Соловьев вернулся к творческой работе усталым и больным. В связи с 900-летием крещения Руси написал статью «Владимир Святой и христианское государство» (1888), где о православии высказался мрачнее, чем когда-либо: «На Востоке была лишь Церковь дезертирствующая» (6, т. XI, c. 125); «Восточная Церковь отреклась от своей власти в пользу светской» (с. 130); светская же власть «с не меньшей необходимостью пришла к антихристианскому абсолютизму» (с. 134), а итоговый вывод: наиболее решительная часть русских раскольников «превосходно выразила самую сущность нашего национального вопроса, заявив, что цезарепапистское Государство и официальная Церковь как его орудие представляют царство антихриста» (там же). После такой уничтожающей оценки, какую не позволял себе и Чаадаев, непонятно, как оставаться в православии и признавать Церковь своей Матерью? Это была тяжелая душевная смута. К. Мочульский писал: Соловьев «изменяет своей идее вселенскости и всю православную Церковь отдает антихристу. Но тогда “дело его жизни” теряет всякий смысл» (9, с. 167).
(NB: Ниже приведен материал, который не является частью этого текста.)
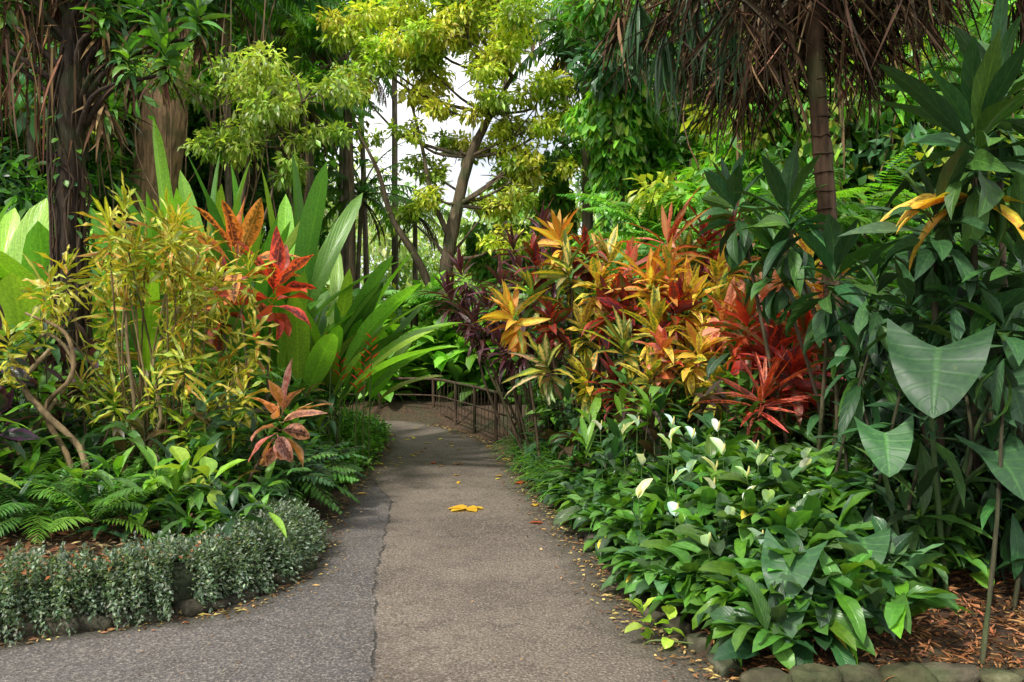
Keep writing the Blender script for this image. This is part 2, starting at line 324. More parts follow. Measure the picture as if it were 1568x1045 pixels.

К началу 90-х гг. – новый кризис в духовной жизни Соловьева. Миновала последняя эротическая буря, оставив душу опустошенной. Он отдаляется от Церкви и возвращается к философии и публицистике. Скандальным докладом «Об упадке средневекового миросозерцания» он вызвал возмущение всех, в том числе и уважавшего его К. Леонтьева, который высказался, как всегда, своеобразно: «Куда он теперь пойдет? К иезуитам? Но они здесь не с ним, а с нами» (цит. по: 5, с. 303). Соловьев заявил, что вместо христиан дело Божие в мире совершают неверующие. Оппоненты, не стесняясь, обвинили, что он глумится над Церковью. Соловьев отвечал, что его выпады относились «исключительно к тем мирянам худой жизни, которые лицемерно стоят за идеал личной святости и благочестия, чтобы под этим предлогом избавить себя от всякого труда на общую пользу» (8, т. III, с. 197). Это несколько меняет дело. Отойдя вскоре от полемических крайностей этого доклада, Соловьев сохранил верность тому, что он определил для себя раньше, размышляя о духовных путях России: самобытность русского православного духовного опыта следует сочетать с европейскими правовыми идеями и социальной ответственностью христиан за все происходящее в обществе и культуре. Это означало, что он продолжал оставаться вне лагерей западников и славянофилов.